I think of the human response to the love of God as three strands of a rope: Messiah, ecclesia (church), and ego (me). These three cords together allow our understanding and experience of Christian life to be Christ-centered and subjectively engaged, while also ecclesially anchored. Trying to pick only one from among them is a false and destructive choice.
Threefold Cord
Ecclesiastes 4:12 tells us that “a threefold cord is not quickly broken.” I’m proposing that a biblical account of Christian life will keep in mind this threefold dynamic of the human response to God’s love.
1. Christ
The objective reality and foundation is outside of us (extra nos). He’s the faithful One who lived, died, rose, ascended, and ever lives as our Mediator. And this Messiah not only receives our worship but also leads it.
Jesus of Nazareth, God incarnate, leads and grounds the human response to love God. This is done outside of me (objectively) and yet by one of us—a true human. As the God-man, Christ isn’t just the object of our worship but the leader of our worship. This doesn’t undermine the cross’s centrality but rather frames it within the wonder of the incarnation, death, resurrection, ascension, and ongoing session of Christ. Jesus perfectly loves God and neighbor, and he does this on our behalf.
As the God-man, Christ isn’t just the object of our worship but the leader of our worship.

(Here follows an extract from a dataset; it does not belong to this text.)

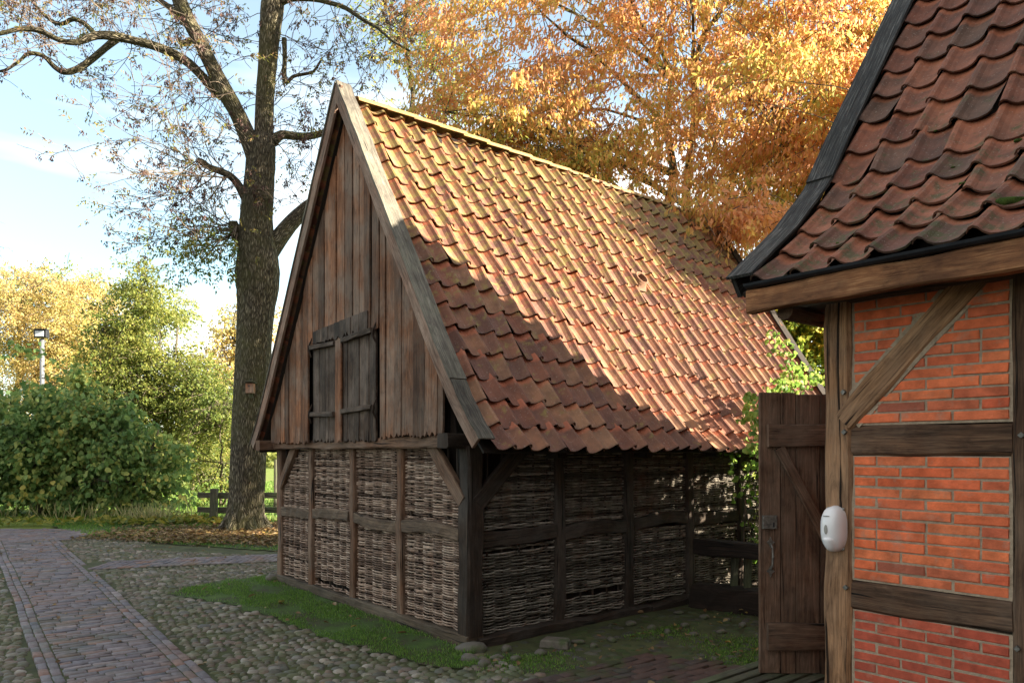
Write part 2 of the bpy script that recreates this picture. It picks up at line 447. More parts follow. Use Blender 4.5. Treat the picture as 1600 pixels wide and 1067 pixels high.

Since Christian life is a response to the love of God, and Jesus is the One who leads that response, from first to last we encounter love and grace in him. As those united to our Messiah, we’re also recipients of his life and activity.
We can be so familiar with the central doctrines of Christianity that we stop seeing them, so don’t miss this: Jesus doesn’t just love us—he loves God for us. Christ is both God’s ultimate expression of love for humanity and humanity’s ultimate expression of love for God. Wonder of wonders, miracle of miracles, the gospel is so much bigger and more beautiful than we tend to realize.
2. Ecclesia (Church)
Ecclesia is the communal context, the body of Christ. Union with Christ puts us into union with his people.
Since the body of Christ corporately follows its head, to speak of Christian life apart from this larger communal framework contradicts biblical descriptions. One’s Christian life is necessarily connected not only to Christ but also to his people. We in the West easily make individualistic interpretations even of the biblical image of the body without realizing it.
For example, we talk about being a “hand” or an “ear” as if the body of Christ is like Mr. Potato Head, but the biblical image of the body is more organic and interdependent than that. If you cut an ear off a real body, the ear dies! Only with a strong understanding of corporate union and communion will we appreciate how vital our corporate response to God’s love is for our Christian life.
3. Ego (Me)
We also need to reckon with the personal, subjective dimension (I trust, I obey, I follow Jesus). Christian life includes a deeply personal and particular relationship with God.
As well as working outside of me, Christ also works in me (subjectively) by his Spirit. A biblical account of Christian life avoids radical individualism while affirming personal involvement.
A biblical account of Christian life avoids radical individualism while affirming personal involvement.
Although Paul describes faith as a gift from God (Eph. 2:8), it’s also clear that God doesn’t believe for us; we believe. I am called to believe, to be baptized, to swallow the bread and wine, to trust, and to follow the Savior in the little and the big things. While Christ is the center, our ego—the “I”—isn’t lost but properly centered in Christ through union with him and his people.
All Christians would do well to have a much thicker account of Christian life than we currently do. This doesn’t require that we discover new theology but that we acquire a deeper understanding of classic orthodox theology that has guided the church for millennia.
May God give us a fresh vision for this threefold dynamic essential to a theology and experience of Christian life.